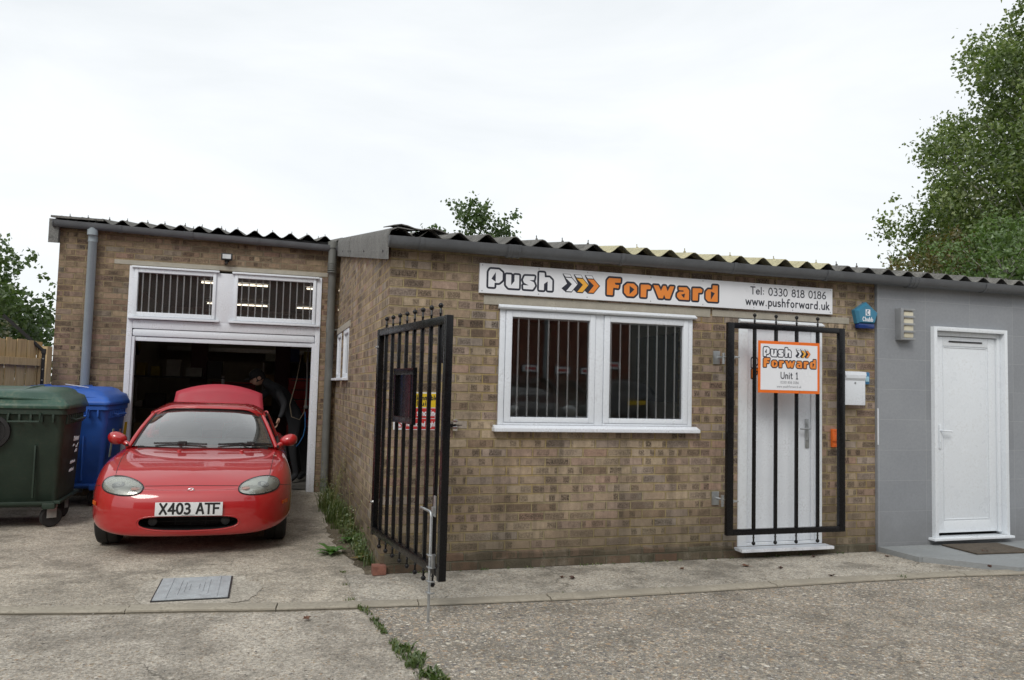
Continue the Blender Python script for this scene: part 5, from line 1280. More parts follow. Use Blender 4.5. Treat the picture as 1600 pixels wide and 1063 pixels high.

________________________

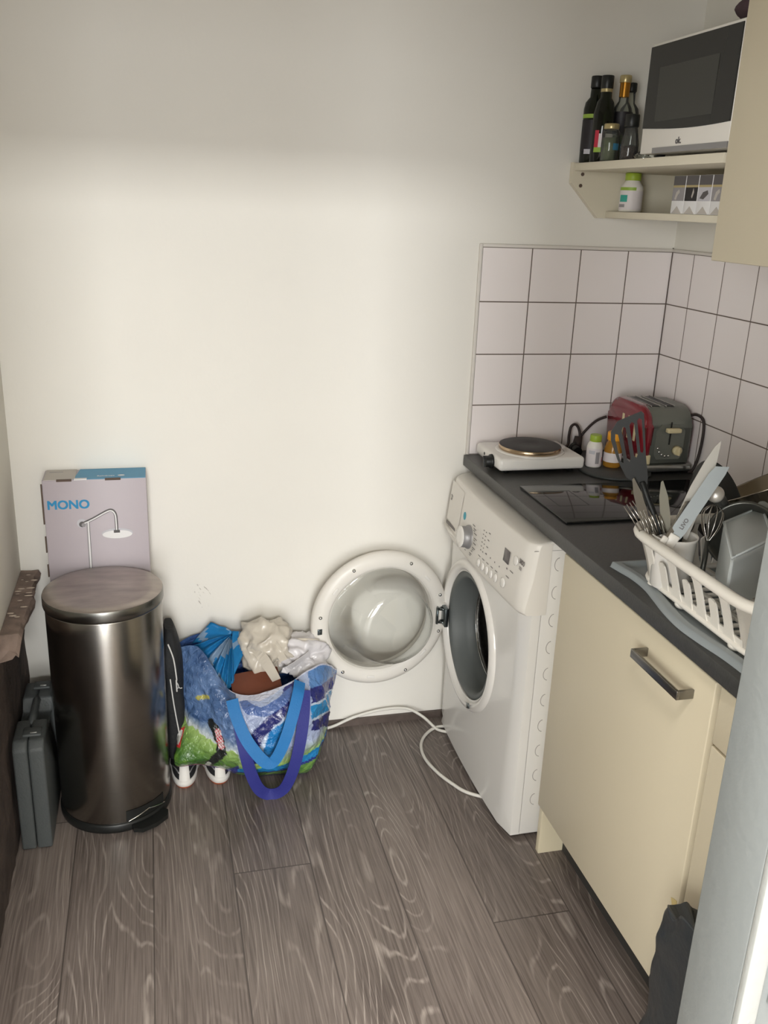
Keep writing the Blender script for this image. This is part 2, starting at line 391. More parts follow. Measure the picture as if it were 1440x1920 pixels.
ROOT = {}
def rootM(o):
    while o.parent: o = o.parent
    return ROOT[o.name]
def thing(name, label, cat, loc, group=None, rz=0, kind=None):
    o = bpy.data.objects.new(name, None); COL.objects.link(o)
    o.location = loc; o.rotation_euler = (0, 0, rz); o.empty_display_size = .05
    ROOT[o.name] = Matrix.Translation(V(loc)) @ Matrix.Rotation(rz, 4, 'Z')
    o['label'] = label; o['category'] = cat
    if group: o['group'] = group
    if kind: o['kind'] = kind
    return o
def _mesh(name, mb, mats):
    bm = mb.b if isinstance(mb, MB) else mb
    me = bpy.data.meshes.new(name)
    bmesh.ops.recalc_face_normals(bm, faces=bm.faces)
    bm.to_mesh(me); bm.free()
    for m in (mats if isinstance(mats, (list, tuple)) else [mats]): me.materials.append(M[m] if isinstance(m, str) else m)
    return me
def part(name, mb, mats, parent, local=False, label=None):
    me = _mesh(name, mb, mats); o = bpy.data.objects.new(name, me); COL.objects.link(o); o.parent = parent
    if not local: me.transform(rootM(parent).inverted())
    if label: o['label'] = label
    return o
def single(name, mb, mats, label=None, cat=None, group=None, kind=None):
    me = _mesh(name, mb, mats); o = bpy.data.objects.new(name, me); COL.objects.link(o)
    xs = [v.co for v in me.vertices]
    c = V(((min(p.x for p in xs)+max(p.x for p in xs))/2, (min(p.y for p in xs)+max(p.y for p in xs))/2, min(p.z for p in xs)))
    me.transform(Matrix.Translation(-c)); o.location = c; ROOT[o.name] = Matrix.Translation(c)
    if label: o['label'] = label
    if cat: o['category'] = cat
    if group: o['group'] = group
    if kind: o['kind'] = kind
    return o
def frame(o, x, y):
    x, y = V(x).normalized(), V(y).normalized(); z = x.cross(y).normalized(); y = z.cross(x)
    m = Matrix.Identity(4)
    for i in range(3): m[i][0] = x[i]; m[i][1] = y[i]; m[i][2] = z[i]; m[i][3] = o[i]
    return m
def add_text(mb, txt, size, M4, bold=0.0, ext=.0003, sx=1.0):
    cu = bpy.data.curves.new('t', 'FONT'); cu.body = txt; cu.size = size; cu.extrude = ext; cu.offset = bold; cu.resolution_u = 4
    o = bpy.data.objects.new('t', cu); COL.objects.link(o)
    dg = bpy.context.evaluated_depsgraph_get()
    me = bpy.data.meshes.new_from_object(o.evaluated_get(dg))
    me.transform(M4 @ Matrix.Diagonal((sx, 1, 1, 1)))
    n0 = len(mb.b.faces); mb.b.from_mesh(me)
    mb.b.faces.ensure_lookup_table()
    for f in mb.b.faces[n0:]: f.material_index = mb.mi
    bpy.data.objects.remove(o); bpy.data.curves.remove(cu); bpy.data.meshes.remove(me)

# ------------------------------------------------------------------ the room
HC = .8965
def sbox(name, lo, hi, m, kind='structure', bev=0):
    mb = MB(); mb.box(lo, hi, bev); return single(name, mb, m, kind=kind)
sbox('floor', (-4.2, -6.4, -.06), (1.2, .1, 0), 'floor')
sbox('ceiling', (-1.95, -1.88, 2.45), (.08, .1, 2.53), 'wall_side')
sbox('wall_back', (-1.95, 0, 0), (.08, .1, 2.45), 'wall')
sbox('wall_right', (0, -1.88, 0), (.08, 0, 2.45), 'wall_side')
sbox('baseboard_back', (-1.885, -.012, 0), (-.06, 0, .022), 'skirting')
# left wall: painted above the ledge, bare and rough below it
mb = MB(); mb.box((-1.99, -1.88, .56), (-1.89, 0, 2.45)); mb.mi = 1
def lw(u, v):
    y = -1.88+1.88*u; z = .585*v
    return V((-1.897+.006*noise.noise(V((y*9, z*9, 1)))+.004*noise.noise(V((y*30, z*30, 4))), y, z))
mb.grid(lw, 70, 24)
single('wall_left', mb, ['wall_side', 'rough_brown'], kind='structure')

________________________

Problem:
Scan the listing above for the word "part" and copy every line that holds it.

Result of the task:
Continue the Blender Python script for this scene: part 5, from line 1280. More parts follow. Use Blender 4.5. Treat the picture as 1600 pixels wide and 1063 pixels high.
Keep writing the Blender script for this image. This is part 2, starting at line 391. More parts follow. Measure the picture as if it were 1440x1920 pixels.
def part(name, mb, mats, parent, local=False, label=None):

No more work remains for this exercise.